Delicate - Used to describe light- to medium-weight wines with pleasant mild flavor and fragrance. A desirable quality in wines such as Pinot Noir or Riesling. Sometimes pertains to well made wines produced from so called 'lesser grape' varieties.
Demi-Sec - Meaning "half-dry" usually pertaining to Champagne and relating to sweetness. Demi-sec sparkling wines are usually slightly sweet to medium sweet. - so half dry, half sweet.
Dense- Considered a favorable quality in young wines and describes a wine that has concentrated aromas on the nose and palate.
Depth - Describes complexity in a wine that fills the mouth with subtly changing flavours - subtle layers of flavor that go 'deep'.
Dessert Wine - (1) A Sherry or other fortified wine. (2) Sweet wine customarily drank with dessert or by themselves 'as' dessert, usually in small amounts or single portions.
Developed - A mature wine that displays flavors that emerge after aging for a period of time in the bottle.
Direct - Wines that come right to the point and reveal their entire personality immediately.
Dirty - Describes any of the undesirable, rank, off-putting odors that can occur in a wine, including those caused by bad barrels or corks. A sign of poor winemaking.
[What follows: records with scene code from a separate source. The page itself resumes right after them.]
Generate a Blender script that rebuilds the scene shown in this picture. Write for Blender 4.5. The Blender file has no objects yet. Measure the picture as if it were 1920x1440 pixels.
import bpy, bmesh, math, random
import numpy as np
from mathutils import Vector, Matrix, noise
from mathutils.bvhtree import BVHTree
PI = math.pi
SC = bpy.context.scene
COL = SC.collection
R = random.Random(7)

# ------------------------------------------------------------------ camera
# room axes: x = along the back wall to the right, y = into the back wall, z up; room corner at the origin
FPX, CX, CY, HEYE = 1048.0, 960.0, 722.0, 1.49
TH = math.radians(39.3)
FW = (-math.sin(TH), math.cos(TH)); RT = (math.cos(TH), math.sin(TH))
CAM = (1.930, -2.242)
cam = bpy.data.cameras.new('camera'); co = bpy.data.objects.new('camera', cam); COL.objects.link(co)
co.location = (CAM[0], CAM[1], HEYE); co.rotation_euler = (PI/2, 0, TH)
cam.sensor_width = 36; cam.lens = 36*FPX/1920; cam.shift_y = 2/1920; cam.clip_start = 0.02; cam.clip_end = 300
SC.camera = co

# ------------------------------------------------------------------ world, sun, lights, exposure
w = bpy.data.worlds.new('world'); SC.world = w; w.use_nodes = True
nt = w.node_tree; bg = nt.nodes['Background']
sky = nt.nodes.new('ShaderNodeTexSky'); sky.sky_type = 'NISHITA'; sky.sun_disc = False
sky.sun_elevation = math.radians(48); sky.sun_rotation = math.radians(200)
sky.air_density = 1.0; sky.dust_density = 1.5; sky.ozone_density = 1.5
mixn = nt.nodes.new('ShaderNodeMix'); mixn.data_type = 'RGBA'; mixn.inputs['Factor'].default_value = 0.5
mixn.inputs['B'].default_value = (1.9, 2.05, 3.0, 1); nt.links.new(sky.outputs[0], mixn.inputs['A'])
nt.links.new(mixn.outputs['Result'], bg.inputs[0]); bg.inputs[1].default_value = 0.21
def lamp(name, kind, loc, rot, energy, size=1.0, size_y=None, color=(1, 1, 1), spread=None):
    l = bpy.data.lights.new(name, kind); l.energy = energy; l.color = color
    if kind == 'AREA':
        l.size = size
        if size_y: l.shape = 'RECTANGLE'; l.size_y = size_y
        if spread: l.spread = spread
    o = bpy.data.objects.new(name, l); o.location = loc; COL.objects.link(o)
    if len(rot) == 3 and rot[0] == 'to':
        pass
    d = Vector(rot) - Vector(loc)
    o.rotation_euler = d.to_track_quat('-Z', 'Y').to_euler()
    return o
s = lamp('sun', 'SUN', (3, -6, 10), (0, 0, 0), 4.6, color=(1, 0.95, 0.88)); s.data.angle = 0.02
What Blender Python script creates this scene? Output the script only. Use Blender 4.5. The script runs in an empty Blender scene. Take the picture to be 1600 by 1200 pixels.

Disgorged - A step in the traditional process of sparkling wine or champagne production of removing frozen sediment from the neck of the bottle after secondary fermentation.
Domaine - French term meaning 'estate' and in Burgundy a domaine may incorporate numerous separate vineyards.
Dosage - The process of adding sweetened wine to champagne just prior to closure.
Dry - Description of a wine produced specifically to possess little or no sweetness, whereby the sugars have been almost totally fermented. Commonly defined as containing less than about 0.5% residual sugar.
Drying out - The fading of the fruit in mature red wines. Acid, tannin and oak begin to predominate over fruit flavors and at this stage the wine will not improve.
Dumb - Characteristic description typical of wines that are too young or possibly too cold that refuse to reveal much flavor or bouquet at all; closed.